Electrocatalytic syngas generation with a redox non-innocent cobalt 2-phosphinobenzenethiolate complex.

A cobalt complex supported by the 2-(diisopropylphosphaneyl)benzenethiol ligand was synthesized and its electronic structure and reactivity were explored. X-ray diffraction studies indicate a square planar geometry around the cobalt center with a trans arrangement of the phosphine ligands. Density functional theory calculations and electronic spectroscopy measurements suggest a mixed metal-ligand orbital character, in analogy to previously studied dithiolene and diselenolene systems.

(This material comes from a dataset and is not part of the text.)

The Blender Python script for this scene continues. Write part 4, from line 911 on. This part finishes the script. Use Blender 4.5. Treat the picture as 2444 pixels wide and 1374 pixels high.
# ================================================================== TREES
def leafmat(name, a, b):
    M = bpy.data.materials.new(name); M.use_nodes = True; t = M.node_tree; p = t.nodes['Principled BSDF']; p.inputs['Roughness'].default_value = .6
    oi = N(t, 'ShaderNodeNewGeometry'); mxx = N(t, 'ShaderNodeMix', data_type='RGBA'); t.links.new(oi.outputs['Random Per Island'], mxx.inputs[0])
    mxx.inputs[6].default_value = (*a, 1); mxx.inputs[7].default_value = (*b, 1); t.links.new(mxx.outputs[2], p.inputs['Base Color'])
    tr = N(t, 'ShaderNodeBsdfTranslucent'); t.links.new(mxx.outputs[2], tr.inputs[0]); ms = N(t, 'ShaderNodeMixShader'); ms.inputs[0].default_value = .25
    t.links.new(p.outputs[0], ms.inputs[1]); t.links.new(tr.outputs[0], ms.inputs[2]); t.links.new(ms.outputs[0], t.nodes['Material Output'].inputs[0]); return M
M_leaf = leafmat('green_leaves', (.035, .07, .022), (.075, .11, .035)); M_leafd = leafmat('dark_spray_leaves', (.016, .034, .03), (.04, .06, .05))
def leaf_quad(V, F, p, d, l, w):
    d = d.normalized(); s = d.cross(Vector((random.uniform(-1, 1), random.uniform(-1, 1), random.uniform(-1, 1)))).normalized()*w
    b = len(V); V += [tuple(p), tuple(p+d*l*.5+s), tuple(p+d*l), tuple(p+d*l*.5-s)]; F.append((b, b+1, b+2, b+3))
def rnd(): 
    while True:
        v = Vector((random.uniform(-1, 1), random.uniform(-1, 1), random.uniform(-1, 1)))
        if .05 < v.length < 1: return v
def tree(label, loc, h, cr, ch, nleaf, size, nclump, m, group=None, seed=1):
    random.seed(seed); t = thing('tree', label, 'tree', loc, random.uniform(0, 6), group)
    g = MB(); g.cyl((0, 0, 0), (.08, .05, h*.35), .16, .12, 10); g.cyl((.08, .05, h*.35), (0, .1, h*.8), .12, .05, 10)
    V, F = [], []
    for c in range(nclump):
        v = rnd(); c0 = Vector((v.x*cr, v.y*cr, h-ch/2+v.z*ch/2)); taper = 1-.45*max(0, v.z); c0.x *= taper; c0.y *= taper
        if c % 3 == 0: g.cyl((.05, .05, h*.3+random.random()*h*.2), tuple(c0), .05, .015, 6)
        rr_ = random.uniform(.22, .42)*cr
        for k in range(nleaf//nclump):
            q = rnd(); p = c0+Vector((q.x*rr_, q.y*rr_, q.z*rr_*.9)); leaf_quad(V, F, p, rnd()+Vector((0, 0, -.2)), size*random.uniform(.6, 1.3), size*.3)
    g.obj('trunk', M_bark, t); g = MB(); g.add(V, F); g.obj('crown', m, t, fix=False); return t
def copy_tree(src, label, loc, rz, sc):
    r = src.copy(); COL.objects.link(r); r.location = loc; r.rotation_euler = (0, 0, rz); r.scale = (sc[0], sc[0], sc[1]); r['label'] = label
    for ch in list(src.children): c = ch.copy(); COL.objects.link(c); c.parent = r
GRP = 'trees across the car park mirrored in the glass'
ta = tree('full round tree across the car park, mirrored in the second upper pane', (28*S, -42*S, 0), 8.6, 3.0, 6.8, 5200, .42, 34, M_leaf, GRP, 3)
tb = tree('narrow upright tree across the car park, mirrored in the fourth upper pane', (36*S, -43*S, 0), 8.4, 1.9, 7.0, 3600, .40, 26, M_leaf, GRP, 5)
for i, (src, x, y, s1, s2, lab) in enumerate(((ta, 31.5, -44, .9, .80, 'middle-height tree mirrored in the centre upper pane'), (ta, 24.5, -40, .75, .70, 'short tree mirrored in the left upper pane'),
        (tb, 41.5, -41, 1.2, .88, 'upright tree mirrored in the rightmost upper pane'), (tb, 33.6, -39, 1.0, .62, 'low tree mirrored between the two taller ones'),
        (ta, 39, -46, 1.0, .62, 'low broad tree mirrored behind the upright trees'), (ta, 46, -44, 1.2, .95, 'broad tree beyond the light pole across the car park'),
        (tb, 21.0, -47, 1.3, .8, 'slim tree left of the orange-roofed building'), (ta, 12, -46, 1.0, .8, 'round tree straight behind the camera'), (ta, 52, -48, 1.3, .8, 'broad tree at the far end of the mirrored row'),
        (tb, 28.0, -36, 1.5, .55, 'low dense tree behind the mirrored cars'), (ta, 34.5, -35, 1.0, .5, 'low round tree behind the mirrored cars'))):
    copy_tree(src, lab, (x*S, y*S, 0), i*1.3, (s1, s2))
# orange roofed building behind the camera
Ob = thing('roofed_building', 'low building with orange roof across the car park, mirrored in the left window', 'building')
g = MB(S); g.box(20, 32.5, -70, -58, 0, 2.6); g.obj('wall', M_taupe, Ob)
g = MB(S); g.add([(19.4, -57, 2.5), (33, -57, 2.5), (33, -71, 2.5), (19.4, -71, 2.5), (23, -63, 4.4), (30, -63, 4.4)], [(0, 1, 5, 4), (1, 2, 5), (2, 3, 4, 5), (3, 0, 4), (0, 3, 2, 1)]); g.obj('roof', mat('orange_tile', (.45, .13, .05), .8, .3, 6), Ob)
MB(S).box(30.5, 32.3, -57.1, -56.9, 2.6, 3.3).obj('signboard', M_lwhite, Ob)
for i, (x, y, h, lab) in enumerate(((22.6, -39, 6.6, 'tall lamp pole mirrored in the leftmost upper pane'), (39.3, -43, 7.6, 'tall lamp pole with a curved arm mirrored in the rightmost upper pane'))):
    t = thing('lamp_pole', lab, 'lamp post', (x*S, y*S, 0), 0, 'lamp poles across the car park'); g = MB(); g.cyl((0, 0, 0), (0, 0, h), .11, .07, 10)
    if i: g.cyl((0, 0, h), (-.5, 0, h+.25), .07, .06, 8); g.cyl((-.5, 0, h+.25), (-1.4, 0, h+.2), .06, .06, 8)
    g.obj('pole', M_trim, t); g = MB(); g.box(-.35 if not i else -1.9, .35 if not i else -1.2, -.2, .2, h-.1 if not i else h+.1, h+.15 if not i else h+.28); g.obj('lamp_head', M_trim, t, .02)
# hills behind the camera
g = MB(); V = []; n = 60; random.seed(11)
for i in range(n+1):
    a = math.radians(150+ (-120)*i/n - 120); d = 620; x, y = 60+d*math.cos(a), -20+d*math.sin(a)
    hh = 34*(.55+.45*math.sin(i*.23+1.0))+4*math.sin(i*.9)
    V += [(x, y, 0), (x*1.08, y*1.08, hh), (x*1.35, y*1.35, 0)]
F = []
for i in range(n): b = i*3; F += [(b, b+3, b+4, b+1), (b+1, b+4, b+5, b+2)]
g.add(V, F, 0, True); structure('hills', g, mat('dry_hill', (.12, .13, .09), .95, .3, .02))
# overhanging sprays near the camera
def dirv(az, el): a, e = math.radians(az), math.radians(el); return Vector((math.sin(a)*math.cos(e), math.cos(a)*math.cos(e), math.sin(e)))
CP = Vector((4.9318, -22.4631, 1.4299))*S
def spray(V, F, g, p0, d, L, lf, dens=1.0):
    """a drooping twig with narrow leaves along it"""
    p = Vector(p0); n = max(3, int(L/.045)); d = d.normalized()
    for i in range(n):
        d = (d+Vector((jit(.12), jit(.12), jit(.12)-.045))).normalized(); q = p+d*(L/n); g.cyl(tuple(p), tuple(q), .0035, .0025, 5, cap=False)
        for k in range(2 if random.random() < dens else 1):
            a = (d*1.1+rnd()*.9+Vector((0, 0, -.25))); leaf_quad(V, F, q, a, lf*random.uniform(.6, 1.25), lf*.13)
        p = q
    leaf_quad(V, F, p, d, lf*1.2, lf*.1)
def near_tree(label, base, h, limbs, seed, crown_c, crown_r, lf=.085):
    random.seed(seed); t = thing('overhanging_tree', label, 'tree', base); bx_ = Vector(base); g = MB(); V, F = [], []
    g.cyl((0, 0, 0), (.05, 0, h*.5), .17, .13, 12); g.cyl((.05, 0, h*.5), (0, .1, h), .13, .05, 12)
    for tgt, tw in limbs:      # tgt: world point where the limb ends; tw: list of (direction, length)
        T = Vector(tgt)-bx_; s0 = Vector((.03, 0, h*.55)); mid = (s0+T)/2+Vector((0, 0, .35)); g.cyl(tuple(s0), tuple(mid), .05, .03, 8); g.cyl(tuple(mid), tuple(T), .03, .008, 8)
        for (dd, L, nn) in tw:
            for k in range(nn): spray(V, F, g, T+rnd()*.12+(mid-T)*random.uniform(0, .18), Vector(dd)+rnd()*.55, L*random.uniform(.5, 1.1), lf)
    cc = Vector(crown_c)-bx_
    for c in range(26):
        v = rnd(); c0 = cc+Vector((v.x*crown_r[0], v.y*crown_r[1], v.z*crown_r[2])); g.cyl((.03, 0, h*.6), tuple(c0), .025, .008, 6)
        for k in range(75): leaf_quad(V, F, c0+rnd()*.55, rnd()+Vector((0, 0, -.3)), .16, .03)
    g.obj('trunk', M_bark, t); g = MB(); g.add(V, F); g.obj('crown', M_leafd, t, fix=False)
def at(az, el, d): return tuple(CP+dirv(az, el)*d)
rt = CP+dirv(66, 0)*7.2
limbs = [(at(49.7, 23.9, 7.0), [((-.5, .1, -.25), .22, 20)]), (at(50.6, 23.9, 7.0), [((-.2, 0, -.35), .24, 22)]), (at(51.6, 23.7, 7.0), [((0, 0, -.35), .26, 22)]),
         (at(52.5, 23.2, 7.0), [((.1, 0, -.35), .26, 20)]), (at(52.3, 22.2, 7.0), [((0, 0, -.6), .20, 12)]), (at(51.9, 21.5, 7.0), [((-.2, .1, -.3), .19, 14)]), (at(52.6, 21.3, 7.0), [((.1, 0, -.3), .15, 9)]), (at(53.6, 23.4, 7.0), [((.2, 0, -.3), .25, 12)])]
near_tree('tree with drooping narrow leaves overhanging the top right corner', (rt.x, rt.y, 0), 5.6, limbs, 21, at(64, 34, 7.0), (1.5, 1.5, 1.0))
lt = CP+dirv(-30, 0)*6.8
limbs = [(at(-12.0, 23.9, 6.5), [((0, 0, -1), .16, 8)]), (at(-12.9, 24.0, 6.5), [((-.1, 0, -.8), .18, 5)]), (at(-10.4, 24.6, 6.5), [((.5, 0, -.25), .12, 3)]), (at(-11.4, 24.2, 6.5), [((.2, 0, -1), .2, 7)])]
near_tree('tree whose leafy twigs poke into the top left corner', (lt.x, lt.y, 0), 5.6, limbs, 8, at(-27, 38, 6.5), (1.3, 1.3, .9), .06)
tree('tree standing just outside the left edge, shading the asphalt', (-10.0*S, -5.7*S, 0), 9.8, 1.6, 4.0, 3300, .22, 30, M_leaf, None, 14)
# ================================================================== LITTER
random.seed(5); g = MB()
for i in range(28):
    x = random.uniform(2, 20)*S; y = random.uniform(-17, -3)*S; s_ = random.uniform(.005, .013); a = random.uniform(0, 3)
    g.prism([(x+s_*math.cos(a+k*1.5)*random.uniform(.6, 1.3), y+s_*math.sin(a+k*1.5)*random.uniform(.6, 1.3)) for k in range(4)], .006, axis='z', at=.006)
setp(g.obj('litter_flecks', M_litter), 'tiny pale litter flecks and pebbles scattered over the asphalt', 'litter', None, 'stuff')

Electrochemical studies in the presence of 1 atm of CO2 and Brønsted acid additives indicate that the cobalt complex generates syngas, a mixture of H2 and CO, with faradaic efficiencies up to >99%. The ratios of H2 : CO generated vary based on the additive. A H2 : CO ratio of ∼3 : 1 is generated when H2O is used as the Brønsted acid additive. Chemical reduction of the complex indicates a distortion towards a tetrahedral geometry, which is rationalized with DFT predictions as attributable to the populations of orbitals with σ*(Co-S) character. A mechanistic scheme is proposed whereby competitive binding between a proton and CO2 dictates selectivity. This study provides insight into the development of a catalytic system incorporating non-innocent ligands with pendant base moieties for electrochemical syngas production.